Edouard Vuillard
Le Lecture Sous Les Arbres A Amfreville (Reading Under the Trees in Amfreville)
About this Item
signed; inscribed with the artist's name, the title and the medium on a Dennis Hotz Fine Art gallery label adhered to the reverse
Exhibited
Galerie Bernheim-Jeune, Paris, Vuillard, 1953, no. 61.
Provenance
Mrs Nicolas, Paris, c. 1953
Hôtel Drouot, Paris, 1 March 1982, lot 180.
JPL Fine Arts, London
Private collection, Mexico
Christie's, London, 16 November 1983, lot 131.
Private Collection
Strauss & Co, Johannesburg, 4 June 2018, lot 252.
Literature
Antoine Salomon, Guy Cogeval, Edouard Vuillard, Mathias Chivot (2003) Vuillard: Critical Catalogue of Paintings and Pastels, Paris: Skira and Wildenstein Institute, illustrated in colour on page 907.
Notes
Édouard Vuillard stands among the most distinctive voices of late 19th- and early 20th-century French painting. A central member of the Nabis, he developed a practice that merged the innovations of Impressionism with Symbolist subjectivity and decorative aesthetics. While his contemporaries often gravitated toward grand narratives or public spaces, Vuillard became best known as an Intimist, a painter of quiet domestic interiors and private gardens, where everyday moments were transformed into lyrical meditations on modern life.
This pastel, La Lecture sous les arbres à Amfreville (Reading Under the Trees in Amfreville), epitomises Vuillard’s ability to distil atmosphere and mood from seemingly modest subject matter.

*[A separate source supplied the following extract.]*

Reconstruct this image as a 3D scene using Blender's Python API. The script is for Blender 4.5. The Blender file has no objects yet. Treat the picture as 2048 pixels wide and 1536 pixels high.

The scene presents a shaded garden, its trees rendered in flickering strokes of green, yellow and blue pastel, through which sunlight filters in broken patterns. At the far right, a figure, absorbed in his book, is almost subsumed by the surrounding foliage. True to Vuillard’s Intimist approach, narrative gives way to sensation: the viewer is drawn into the hushed stillness of a summer’s day, where leisure and contemplation exist in perfect harmony with nature.
Vuillard’s later landscapes often emerged from his time in Normandy, where he stayed with friends and patrons. In these works, the garden became a stage for exploring perception itself: how light, shadow, and atmosphere dissolve the boundary between figure and setting. His treatment of trees here recalls the decorative rhythms that had long fascinated him, from Japanese prints to patterned textiles, transforming natural growth into something almost ornamental.
Equally important to understanding this work is Vuillard’s role as a photographer, a practice he pursued with enthusiasm from the 1890s onwards. His photographs, often informal and intimate, reveal the same preoccupation with framing, cropping, and capturing fleeting instants that animate his paintings and pastels. In La Lecture sous les arbres à Amfreville, one senses this photographic eye: the tilted perspective, the partially cropped chairs in the foreground, and the dissolving figure suggest a moment caught unaware, as if observed through the lens. This dialogue between pastel and photography underscores Vuillard’s sensitivity to the ways in which modern vision itself was changing.
Pastel, a medium Vuillard employed with exceptional subtlety, heightens the work’s immediacy. Its powdery texture allows him to blur edges and soften contours so that colour and form seem to shimmer and dissolve. What results is a picture not of fixed detail but of perception in flux, where atmosphere takes precedence over linear clarity.
Seen within the broader trajectory of Vuillard’s career, La Lecture sous les arbres à Amfreville demonstrates how the artist extended the principles of Intimism beyond the walls of the bourgeois home into the open air. It is both a meditation on the relationship between people and their environments and an exploration of how modern vision, shaped by photography, by the decorative arts, and by the legacy of Impressionism, could transform the everyday into the poetic.
Belinda Thomson (1998) Vuillard, New York: Abbeville.
Katherine Kuenzli (2010) The Nabis and Intimate Modernism: Painting and the Decorative at the Fin-de-Siècle, Oxfordshire: Routledge.